If you've ever wondered what happened to those long-haired, black-clad teenagers that skulked around the local mall when they grew up, look no further. That's right — we walk among you largely unnoticed. In my transition from mopey adult to semi-functioning adult, I've discovered a few things about life after being emo:
Once you're in the professional world, wearing all black is totally acceptable.
What used to be a marker of the emo kid's status as a special, sad snowflake is now a symbol of power and quite slimming.
All those hours of forcing your face to be devoid of emotion have trained you to be an excellent poker player.
Or maybe it's really just trained you to be able to stand unflinching in the face of the emotional hurricane that is adulthood.
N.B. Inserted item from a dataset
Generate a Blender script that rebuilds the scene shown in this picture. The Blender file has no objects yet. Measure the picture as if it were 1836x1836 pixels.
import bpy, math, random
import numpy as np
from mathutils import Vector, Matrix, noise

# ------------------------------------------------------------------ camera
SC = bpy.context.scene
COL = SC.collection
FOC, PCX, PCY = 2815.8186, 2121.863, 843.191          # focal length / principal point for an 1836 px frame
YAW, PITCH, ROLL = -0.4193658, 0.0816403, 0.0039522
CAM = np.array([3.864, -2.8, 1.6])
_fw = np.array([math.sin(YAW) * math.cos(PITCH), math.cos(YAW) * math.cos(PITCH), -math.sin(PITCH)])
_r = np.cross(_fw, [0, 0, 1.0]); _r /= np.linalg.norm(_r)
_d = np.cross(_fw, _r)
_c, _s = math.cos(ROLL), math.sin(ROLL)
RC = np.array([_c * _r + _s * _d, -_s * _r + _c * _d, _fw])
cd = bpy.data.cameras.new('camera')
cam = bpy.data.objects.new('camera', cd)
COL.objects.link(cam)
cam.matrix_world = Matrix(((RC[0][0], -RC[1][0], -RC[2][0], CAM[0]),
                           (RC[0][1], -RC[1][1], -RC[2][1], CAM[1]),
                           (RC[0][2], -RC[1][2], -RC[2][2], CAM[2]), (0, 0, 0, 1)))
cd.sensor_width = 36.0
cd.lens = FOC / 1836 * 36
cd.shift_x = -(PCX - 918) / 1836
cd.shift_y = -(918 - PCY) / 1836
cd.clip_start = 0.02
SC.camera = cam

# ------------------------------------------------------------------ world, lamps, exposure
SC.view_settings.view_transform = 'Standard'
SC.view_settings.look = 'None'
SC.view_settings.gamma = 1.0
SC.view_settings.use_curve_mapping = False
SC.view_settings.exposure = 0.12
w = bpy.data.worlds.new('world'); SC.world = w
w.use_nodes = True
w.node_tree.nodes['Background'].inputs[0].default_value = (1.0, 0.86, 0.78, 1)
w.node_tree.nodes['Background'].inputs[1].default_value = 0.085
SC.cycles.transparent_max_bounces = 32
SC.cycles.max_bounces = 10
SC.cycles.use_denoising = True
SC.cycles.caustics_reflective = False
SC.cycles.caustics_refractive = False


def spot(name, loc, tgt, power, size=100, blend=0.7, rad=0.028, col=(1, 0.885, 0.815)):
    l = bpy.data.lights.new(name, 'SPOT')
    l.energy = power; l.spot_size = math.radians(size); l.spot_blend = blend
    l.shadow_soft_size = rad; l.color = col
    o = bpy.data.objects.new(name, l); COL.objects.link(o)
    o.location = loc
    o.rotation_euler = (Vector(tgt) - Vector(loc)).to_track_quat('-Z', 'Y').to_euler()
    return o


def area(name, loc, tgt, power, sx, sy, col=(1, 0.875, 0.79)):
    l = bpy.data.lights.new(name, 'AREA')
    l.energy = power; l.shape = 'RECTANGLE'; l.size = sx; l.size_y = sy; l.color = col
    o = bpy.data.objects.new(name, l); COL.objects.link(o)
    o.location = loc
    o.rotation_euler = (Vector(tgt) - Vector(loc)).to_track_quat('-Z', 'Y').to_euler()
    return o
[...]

The cover bands at local dive bars know all of your favorites, so your weekends will be often be like a drunken trip down memory lane.
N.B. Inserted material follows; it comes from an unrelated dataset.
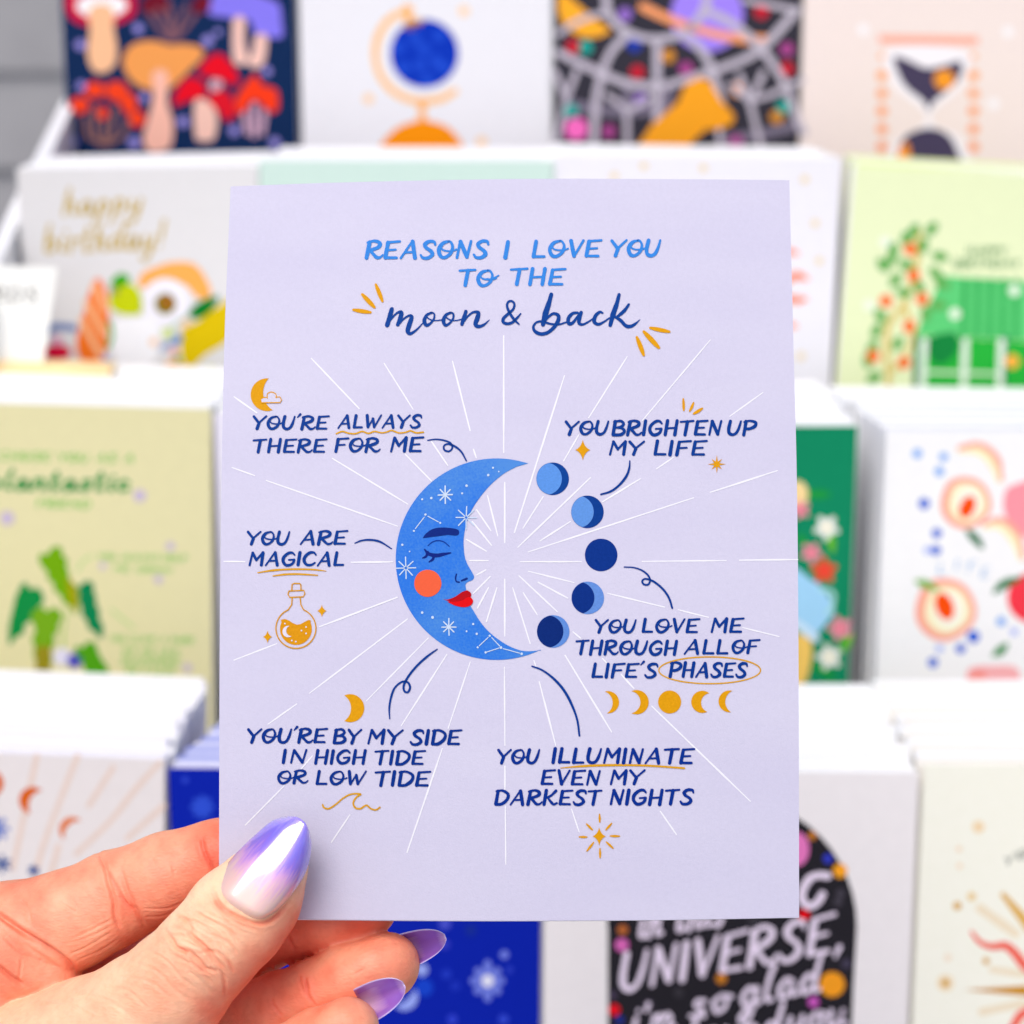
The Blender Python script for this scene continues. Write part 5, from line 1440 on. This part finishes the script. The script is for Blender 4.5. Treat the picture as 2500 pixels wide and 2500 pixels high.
n_.links.new(tc.outputs['Object'], mp.inputs[0]); n_.links.new(mp.outputs[0], vr.inputs['Vector']); n_.links.new(tc.outputs['Object'], nz.inputs['Vector'])
ma = n_.nodes.new('ShaderNodeMath'); ma.operation = 'MULTIPLY_ADD'; ma.inputs[1].default_value = 1.3
n_.links.new(vr.outputs['Distance'], ma.inputs[0]); n_.links.new(nz.outputs['Fac'], ma.inputs[2])
bp = n_.nodes.new('ShaderNodeBump'); bp.inputs['Strength'].default_value = .35; bp.inputs['Distance'].default_value = .00025
n_.links.new(ma.outputs[0], bp.inputs['Height']); n_.links.new(bp.outputs['Normal'], b_.inputs['Normal'])
mixn = n_.nodes.new('ShaderNodeMixRGB'); mixn.blend_type = 'MULTIPLY'; mixn.inputs['Fac'].default_value = .22
rp2 = n_.nodes.new('ShaderNodeValToRGB'); rp2.color_ramp.elements[0].color = (.72, .5, .45, 1); rp2.color_ramp.elements[1].color = (1.0, 1.0, 1.0, 1); rp2.color_ramp.elements[0].position = .3; rp2.color_ramp.elements[1].position = .55
n_.links.new(nz.outputs['Fac'], rp2.inputs['Fac']); n_.links.new(rp.outputs['Color'], mixn.inputs[1]); n_.links.new(rp2.outputs['Color'], mixn.inputs[2])
n_.links.new(mixn.outputs[0], b_.inputs['Base Color'])
b_.inputs['Roughness'].default_value = .48
b_.inputs['Specular IOR Level'].default_value = .4
b_.inputs['Subsurface Weight'].default_value = .35
b_.inputs['Subsurface Radius'].default_value = (1.0, .32, .18)
b_.inputs['Subsurface Scale'].default_value = .0016
hand.data.materials.append(sk)


def nail_mat(name, ramp, streak=.12, base_trans=0.0):
    m = bpy.data.materials.new(name); m.use_nodes = True
    n = m.node_tree; b = n.nodes['Principled BSDF']
    uvn = n.nodes.new('ShaderNodeUVMap'); uvn.uv_map = 'uv'
    mp = n.nodes.new('ShaderNodeMapping'); mp.inputs['Scale'].default_value = (1.2, 7, 1)
    nz = n.nodes.new('ShaderNodeTexNoise'); nz.inputs['Scale'].default_value = 3.0; nz.inputs['Detail'].default_value = 5
    n.links.new(uvn.outputs[0], mp.inputs[0]); n.links.new(mp.outputs[0], nz.inputs['Vector'])
    sp = n.nodes.new('ShaderNodeSeparateXYZ'); n.links.new(uvn.outputs[0], sp.inputs[0])
    sb = n.nodes.new('ShaderNodeMath'); sb.operation = 'MULTIPLY_ADD'; sb.inputs[1].default_value = streak * 4
    n.links.new(nz.outputs['Fac'], sb.inputs[0])
    ad = n.nodes.new('ShaderNodeMath'); ad.operation = 'SUBTRACT'; ad.inputs[1].default_value = streak * 2
    n.links.new(sp.outputs[0], ad.inputs[0]); n.links.new(ad.outputs[0], sb.inputs[2])
    rp = n.nodes.new('ShaderNodeValToRGB'); e = rp.color_ramp.elements
    e[0].position, e[1].position = ramp[0][0], ramp[-1][0]
    e[0].color = [lin(c) for c in ramp[0][1]] + [1]; e[1].color = [lin(c) for c in ramp[-1][1]] + [1]
    for p_, c in ramp[1:-1]:
        q = rp.color_ramp.elements.new(p_); q.color = [lin(x) for x in c] + [1]
    n.links.new(sb.outputs[0], rp.inputs['Fac']); n.links.new(rp.outputs['Color'], b.inputs['Base Color'])
    b.inputs['Roughness'].default_value = .22
    b.inputs['Coat Weight'].default_value = 1.0; b.inputs['Coat Roughness'].default_value = .07; b.inputs['Coat IOR'].default_value = 1.9
    b.inputs['Subsurface Weight'].default_value = .2; b.inputs['Subsurface Scale'].default_value = .001
    return m


nm_thumb = nail_mat('nail_gel', [(0, (232, 190, 172)), (.24, (226, 182, 178)), (.42, (206, 150, 204)), (.58, (140, 104, 214)), (.75, (122, 104, 222)), (1, (160, 142, 236))])
nm_back = nail_mat('nail_underside', [(0, (214, 180, 206)), (.35, (150, 100, 196)), (.75, (150, 108, 206)), (.93, (196, 176, 236)), (1, (214, 200, 246))], .04)


def nail_from_grid(G, th, m, label, rim=False):
    nv, nu = G.shape[:2]
    W = cam2world(G.reshape(-1, 3) / 1000)
    Gn = G.reshape(-1, 3)
    off = Gn.copy(); off[:, 2] += th
    W2 = cam2world(off / 1000)
    N = nu * nv
    Fc = []
    for j in range(nv - 1):
        for i in range(nu - 1):
            a = j * nu + i
            Fc.append((a, a + nu, a + nu + 1, a + 1)); Fc.append((a + N, a + 1 + N, a + nu + 1 + N, a + nu + N))
    ring = [i for i in range(nu)] + [j * nu + nu - 1 for j in range(1, nv)] + [(nv - 1) * nu + i for i in range(nu - 2, -1, -1)] + [j * nu for j in range(nv - 2, 0, -1)]
    for k in range(len(ring)):
        a, b = ring[k], ring[(k + 1) % len(ring)]
        Fc.append((a, b, b + N, a + N))
    o = mesh_obj('nail', np.vstack([W, W2]) - hroot2, Fc, m, hand, smooth=True)
    uvl = o.data.uv_layers.new(name='uv')
    ids = np.empty(len(o.data.loops), int); o.data.loops.foreach_get('vertex_index', ids)
    ids = ids % N
    UV = np.stack([(ids // nu) / (nv - 1), (ids % nu) / (nu - 1)], 1)
    if rim:
        UV[:, 0] = np.maximum(UV[:, 0] ** 1.3, np.abs(UV[:, 1] * 2 - 1) ** 3)
    uvl.data.foreach_set('uv', UV.ravel().astype(np.float32))
    o['label'] = label
    return o


def trough(b0, tip, hw, D0, D1, h, label, th=.4, pw=2.4, nv=26, nu=21):
    b0, tip = np.array(b0, float), np.array(tip, float)
    ax = tip - b0; pr = np.array([-ax[1], ax[0]]) / np.linalg.norm(ax)
    G = np.zeros((nv, nu, 3))
    for j in range(nv):
        u = (j / (nv - 1)) ** .8
        w_ = hw * max(.02, (1 - u ** pw)) ** .5
        for i in range(nu):
            v = -1 + 2 * i / (nu - 1)
            p_ = b0 + ax * u + pr * v * w_
            D = D0 + (D1 - D0) * u + h * (1 - v * v) * (w_ / hw)
            G[j, i] = q3(p_[0], p_[1], D)
    return nail_from_grid(G, th, nm_back, label, True)


# thumb nail: grid between traced edges, arched towards the viewer
Gt = coons([(517, 2160), (545, 2207), (592, 2236), (632, 2247), (664, 2236)], [(700, 1993), (724, 1995), (742, 2006), (752, 2022), (757, 2036)],
           [(517, 2160), (541, 2126), (579, 2080), (624, 2037), (664, 2004), (700, 1993)], [(664, 2236), (700, 2200), (738, 2146), (755, 2104), (761, 2062), (757, 2036)], 29, 44)
G3 = np.zeros(Gt.shape[:2] + (3,))
for j in range(44):
    u = j / 43
    for i in range(29):
        v = -1 + 2 * i / 28
        wfac = 1 - .35 * u ** 3
        D = .3806 + .0035 * u + .002 * u * u + .0018 * max(0, 1 - u / .09) ** 2 - .0012 * v + .0046 * abs(v) ** 3.6 * wfac
        G3[j, i] = q3(Gt[j, i, 0], Gt[j, i, 1], D)
nail_from_grid(G3, .5, nm_thumb, 'large almond thumbnail fading from clear pink to lilac')
trough((968, 2330), (1088, 2288), 44, .4020, .4000, .0042, 'lilac ring finger nail curling beyond the fingertip')
trough((884, 2458), (987, 2404), 47, .3885, .3870, .0040, 'lilac little finger nail curling beyond the fingertip')
trough((915, 2214), (1050, 2190), 42, .4062, .4062, .0040, 'lilac middle finger nail just under the card edge')
trough((770, 2046), (900, 2000), 42, .4062, .4070, .0040, 'lilac index finger nail behind the card')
Remember when it was embarrassing and weird to watch your parents jam out to the oldies? That's you now except with Blink-182 instead of the Bee Gees.
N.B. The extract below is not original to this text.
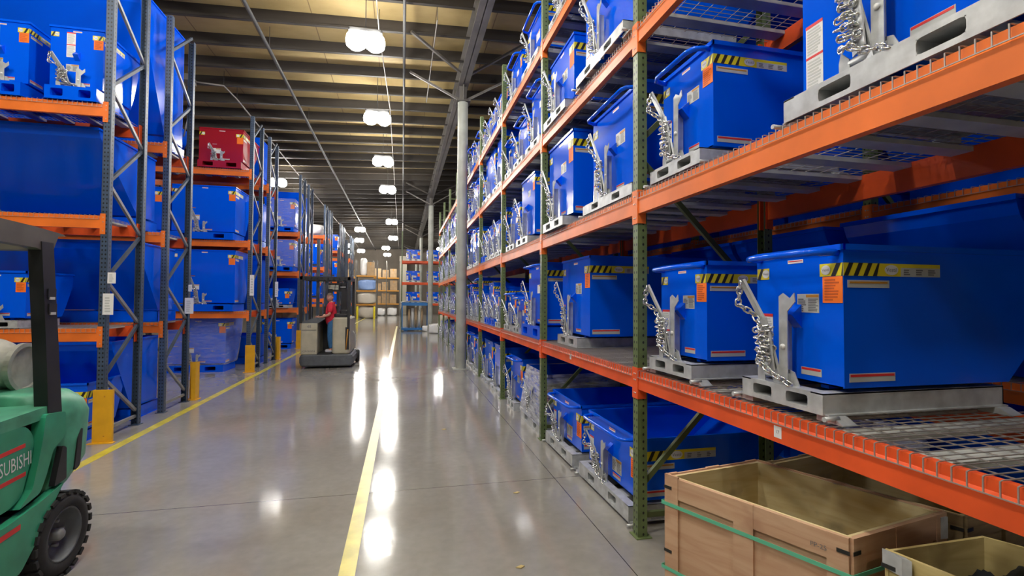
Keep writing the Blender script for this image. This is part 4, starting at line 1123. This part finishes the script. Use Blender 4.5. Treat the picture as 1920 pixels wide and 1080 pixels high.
# ------------------------------------------------------------------ wooden crates
def crate(name, TL, TR, BR_, BL_, H_, label, outer, inner, straps=True, marks=None, z0=0.0, t=.022, battens=True):
    """corners of the top rim: front-far, front-near, back-near, back-far (x,y)"""
    cs = [Vector((*p, 0)) for p in (TL, TR, BR_, BL_)]
    cen = sum(cs, Vector()) / 4
    r = empty(name, (cen.x, cen.y, z0)); L_ = [c - cen for c in cs]
    names = ['front_panel', 'near_panel', 'back_panel', 'far_panel']
    for i in range(4):
        a = L_[i]; b_ = L_[(i + 1) % 4]; d = (b_ - a).normalized(); n = Vector((d.y, -d.x, 0))
        if n.dot((a + b_) / 2) < 0: n = -n
        ln = (b_ - a).length
        g = MB()
        M = Matrix(((d.x, n.x, 0, a.x), (d.y, n.y, 0, a.y), (0, 0, 1, 0), (0, 0, 0, 1)))
        hh = H_ - .0012 * i; g.box(0, ln, -t, -t / 2, 0, hh, inner, M); g.box(0, ln, -t / 2, 0, 0, hh - .0003, outer, M)
        if battens:
            for q_ in ((0, .075), (ln / 2 - .045, ln / 2 + .045), (ln - .075, ln)):
                g.box(q_[0], q_[1], .0003, .014, 0, H_ + (.012 if i == 0 and q_[0] == 0 else .003 + .0004 * i), outer, M)
            g.box(0.001, ln - .001, .0002, .012, H_ - .10, H_ + .001, outer, M); g.box(0, ln, 0, .012, 0, .09, outer, M)
        if i in (0, 1):
            for zz in (H_ - .10, H_ - .42, .12):
                for xx in (-.004, ln - .04): g.box(xx, xx + .044, .0145, .0165, zz + .04, zz + .055, BLK, M)
        g.build(names[i], r)
    g = MB(); g.prism([(p.x, p.y) for p in L_], 'z', .01, .03, inner); g.build('bottom', r)
    if straps:
        for zz in (H_ - .145, H_ - .47):
            g = MB()
            for i in range(4):
                a = L_[i]; b_ = L_[(i + 1) % 4]; d = (b_ - a).normalized(); n = Vector((d.y, -d.x, 0)); n = n if n.dot((a + b_) / 2) > 0 else -n
                ln = (b_ - a).length
                M = Matrix(((d.x, n.x, 0, a.x), (d.y, n.y, 0, a.y), (0, 0, 1, 0), (0, 0, 0, 1)))
                g.box(-.018, ln + .018, .016, .018, zz, zz + .017, STRAP, M)
            g.build('strap', r)
    if marks:
        a = L_[0]; b_ = L_[1]; d = (b_ - a).normalized(); n = d.cross(Vector((0, 0, 1))); n = n if n.dot((a + b_) / 2) > 0 else -n
        g = MB(); dc = Decal(g, a + d * ((b_ - a).length * .80) + n * .0135 + Vector((0, 0, H_ - .055)), d, (0, 0, 1)); dc.text(marks, .06, -.01, .026, TXT)
        g.build('handwriting', r)
    tag(r, label, 'crate'); return r
crate('wooden_crate', (1.34, 2.26), (1.67, 1.515), (2.275, 1.62), (1.965, 2.36), .80, 'large open pinkish plywood crate with green straps under the lowest shelf', PLYO, PLYI, marks='PP-25')
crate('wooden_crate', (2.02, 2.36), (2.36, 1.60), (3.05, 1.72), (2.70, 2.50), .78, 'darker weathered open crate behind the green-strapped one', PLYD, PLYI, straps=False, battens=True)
cr3 = crate('wooden_crate', (1.725, 1.425), (1.86, .92), (2.45, .98), (2.20, 1.43), .80, 'yellowish open crate at the bottom right corner holding dark cloth', PLYY, PLYY, straps=False, battens=False, t=.012)
g = MB(); n_ = Matrix.Translation((1.725, 1.425, 0))
# metal corner brackets
tag(MB().prism([(1.722, 1.432), (1.72, 1.36), (1.733, 1.335), (1.738, 1.36)], 'z', .735, .80, GALV).build('corner_bracket'), 'grey metal bracket on the corner of the yellowish crate', 'bracket')
tag(MB().box(2.262, 2.268, 1.60, 1.66, .70, .79, GALV).box(2.23, 2.268, 1.596, 1.602, .70, .79, GALV).build('corner_bracket'), 'grey metal bracket on the back corner of the strapped crate', 'bracket')
# dark cloth heap
V = []; F = []; N = 26
for i in range(N + 1):
    for j in range(N + 1):
        u, v = i / N, j / N; x = 1.925 + .33 * u; y = .985 + .385 * v
        e2 = min(u, 1 - u, v, 1 - v); zz = .66 + .14 * min(1, e2 * 4) * (.6 + .4 * math.sin(5 * u + 2)) + .025 * math.sin(17 * u + 6 * v) + .02 * math.sin(12 * v - 9 * u) + .012 * math.sin(31 * u * v)
        V.append((x + .012 * math.sin(9 * v), y, min(zz, .83)))
for i in range(N):
    for j in range(N): F.append((i * (N + 1) + j, (i + 1) * (N + 1) + j, (i + 1) * (N + 1) + j + 1, i * (N + 1) + j + 1))
o = MB().add(V, F, CLOTH, True).build('cloth'); sm = o.modifiers.new('t', 'SOLIDIFY'); sm.thickness = .012; tag(o, 'crumpled dark grey cloth lying inside the yellowish crate', 'cloth')
tag(MB().tube([(2.45, 2.0, .90), (2.62, 1.5, .84)], .03, PIPE, 8).build('plastic_tube'), 'grey plastic tube lying on the weathered crate', 'tube') if False else None
lump('plastic_bag', (3.15, 2.75, .42), .3, .28, .44, BAG, 'pale plastic sheet on the floor behind the wooden crates', 'bag', 14)

# ------------------------------------------------------------------ green forklift (rear end towards the far aisle)
R = empty('forklift', (-2.5, 2.6, 0))
def fb(g, name): o = g.build(name, R); o.matrix_parent_inverse = Matrix.Translation((2.5, -2.6, 0)); return o
def rounded_poly(P, r, n=4):
    out = []; N = len(P)
    for i in range(N):
        p0, p1, p2 = Vector(P[i - 1]), Vector(P[i]), Vector(P[(i + 1) % N]); a = (p0 - p1); b_ = (p2 - p1)
        rr = min(r, a.length * .45, b_.length * .45); a = p1 + a.normalized() * rr; b_ = p1 + b_.normalized() * rr
        for k in range(n + 1):
            t = k / n; out.append(tuple(a * (1 - t) ** 2 + p1 * 2 * t * (1 - t) + b_ * t * t))
    return out
xs_, xn_ = -2.02, -3.10
# counterweight: loft of rounded plan sections
def section(z, back, side, r):
    P = [(xn_ + side, 3.40), (xs_ - side, 3.40), (xs_ - side, back), (xn_ + side, back)]
    return [(p[0], p[1], z) for p in rounded_poly(P, r, 5)]
secs = [section(.50, 3.50, .03, .03), section(.56, 3.62, .0, .10), section(.66, 3.86, 0, .26), section(.95, 3.90, 0, .28), section(1.03, 3.86, .02, .28), section(1.10, 3.78, .07, .25), section(1.125, 3.66, .16, .2)]
V = [p for s_ in secs for p in s_]; n_ = len(secs[0]); F = []
for k in range(len(secs) - 1):
    for i in range(n_): F.append((k * n_ + i, k * n_ + (i + 1) % n_, (k + 1) * n_ + (i + 1) % n_, (k + 1) * n_ + i))
F.append(tuple(range(n_))[::-1]); F.append(tuple(range((len(secs) - 1) * n_, len(secs) * n_)))
g = MB().add(V, F, FGREEN2, True)
for p in range(-1, 0): g.s[-1] = False; g.s[-2] = False
fb(g, 'counterweight')
g = MB(); P = rounded_poly([(3.605, .60), (3.66, .62), (3.68, .86), (3.635, .80)], .02)
g.prism(P, 'x', -2.05, -2.012, BLACK); fb(g, 'tail_lamp')['label'] = 'dark scuffed rear lamp recess'
# lower body side
g = MB(); P = rounded_poly([(1.2, .22), (3.16, .20), (3.30, .34), (3.44, .52), (3.50, .575), (3.30, .53), (3.06, .50), (1.2, .48)], .03)
g.prism(P, 'x', -2.045, -2.0, FGREEN); g.prism([(1.2, .22), (3.15, .22), (3.25, .5), (1.2, .48)], 'x', -3.1, -2.045, DGREY)
for s_ in (0,):
    d = Decal(g, (-2.0, 3.0, .43), (0, 1, 0), (0, 0, 1))
    d.poly([(-.6, -.03), (.15, .012), (.15, .042), (-.6, .0)], REDL)
fb(g, 'lower_body')
# hood
g = MB(); P = rounded_poly([(1.6, .52), (3.12, .565), (3.20, .60), (3.27, .80), (3.285, .90), (3.22, .985), (1.6, .985)], .05)
g.prism(P, 'x', -3.02, -2.03, FGREEN)
fb(g, 'hood')
g = MB(); d = Decal(g, (-2.03, 2.93, .80), (0, 1, .05), (0, -.05, 1))
tv = text_geo('MITSUBISHI')[0]; tw = max(v[0] for v in tv) - min(v[0] for v in tv); sx_ = .33 / (tw * .108); d.text('MITSUBISHI', .335 - .165 - .005, -.02, .108, WHT, 1, sx_); d.rect(-.6, .29, .052, .074, REDL); d.rect(-.6, .29, -.107, -.085, REDL)
fb(g, 'side_lettering')['label'] = 'white lettering between two red stripes'
# rear pillar and a black plate painted as its shaded triangular opening
g = MB()
A = rounded_poly([(3.14, .545), (3.30, .58), (3.345, .66), (3.40, .80), (3.47, .835), (3.50, .86), (3.50, 1.0), (3.33, 1.02), (3.31, .88), (3.29, .80), (3.24, .62)], .02, 2)
g.prism(A, 'x', -2.07, -2.005, FGREEN); fb(g, 'pillar')
fb(MB().prism(rounded_poly([(3.405, .575), (3.51, .59), (3.505, .78), (3.47, .80)], .01, 2), 'x', -2.03, -1.999, BLACK), 'opening_shade_plate')['label'] = 'black tapered plate imitating a shaded opening beside the counterweight'
g = MB().box(-3.05, -2.08, 3.2, 3.42, .40, .98, BLACK); g.box(-3.0, -2.08, 3.2, 3.6, .25, .52, BLACK); fb(g, 'chassis')
g = MB().prism(rounded_poly([(3.20, .985), (3.46, .99), (3.50, 1.03), (3.46, 1.06), (2.4, 1.03), (2.4, .985)], .02), 'x', -3.05, -2.03, FGREEN2); fb(g, 'rear_deck')
# overhead guard
for xx in (-2.06, -3.06):
    V = []
    for (y, z, hw) in ((3.44, .99, .058), (3.40, 1.40, .052), (3.335, 2.02, .048)):
        V += [(xx - .035, y - hw, z), (xx + .035, y - hw, z), (xx + .035, y + hw, z), (xx - .035, y + hw, z)]
    F = [(0, 1, 2, 3), (8, 11, 10, 9)]
    for k in (0, 4):
        for i in range(4): F.append((k + i, k + (i + 1) % 4, k + 4 + (i + 1) % 4, k + 4 + i))
    fb(MB().add(V, F, BLACK), 'guard_post')
    fb(MB().bar((xx, 1.9, 1.1), (xx, 2.15, 2.0), .07, .06, BLACK, side=(1, 0, 0)), 'guard_post')
g = MB()
gm = mat('grey_brown_guard_paint', (0.115, 0.105, 0.085), .5, noise=.3)
g.prism([(2.0, 2.02), (3.25, 1.98), (3.38, 1.955), (3.43, 2.065), (3.50, 2.075), (3.45, 2.085), (3.22, 2.10), (2.0, 2.14)], 'x', -2.09, -2.03, gm)
g.prism([(2.0, 2.02), (3.25, 1.98), (3.38, 1.955), (3.43, 2.065), (3.45, 2.085), (3.22, 2.10), (2.0, 2.14)], 'x', -3.09, -3.03, gm)
g.box(-3.06, -2.06, 3.30, 3.40, 1.97, 2.07, gm)
for k in range(7): g.box(-3.06, -2.06, 2.05 + k * .18, 2.09 + k * .18, 2.04, 2.10, BLACK)
fb(g, 'overhead_guard')
g = MB().lathe([(0, -.05), (.06, -.05), (.085, 0), (.085, .03), (0, .035)], AMBER, axis='y', seg=18, M=Matrix.Translation((-2.42, 3.30, 1.86))); g.box(-2.47, -2.37, 3.26, 3.30, 1.84, 1.98, BLACK); fb(g, 'work_lamp')
for (xx, yy, zz) in ((-2.08, 3.375, 1.72), (-2.08, 3.385, 1.63)):
    g = MB().box(xx + .043, xx + .06, yy - .03, yy + .035, zz - .03, zz + .03, BLACK).box(xx + .045, xx + .064, yy - .02, yy + .02, zz - .035, zz - .02, HOUS); fb(g, 'marker_lamp')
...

You'll never have to admit it, but you end up being thankful that your parents put a halt on your "self expression" before it got too out of hand.
If we all had our way, our school photos would have looked like screen captures from a Tim Burton film.
"It's not a phase" was actually true.
Looking back, it's easy to see that being "emo" was a creative, pretty harmless way of dealing with the hormone battlefield that was middle school. Even though life's problems might seem trivial in retrospect, they can be very real and quite terrifying in the moment. Dealing stress will always be a part of life, and as a former emo kid, you have the skills to know that feeling like an outsider with the world against you isn't a position of weakness, but rather an opportunity to find a community of like-minded individuals willing to take on life's trials together.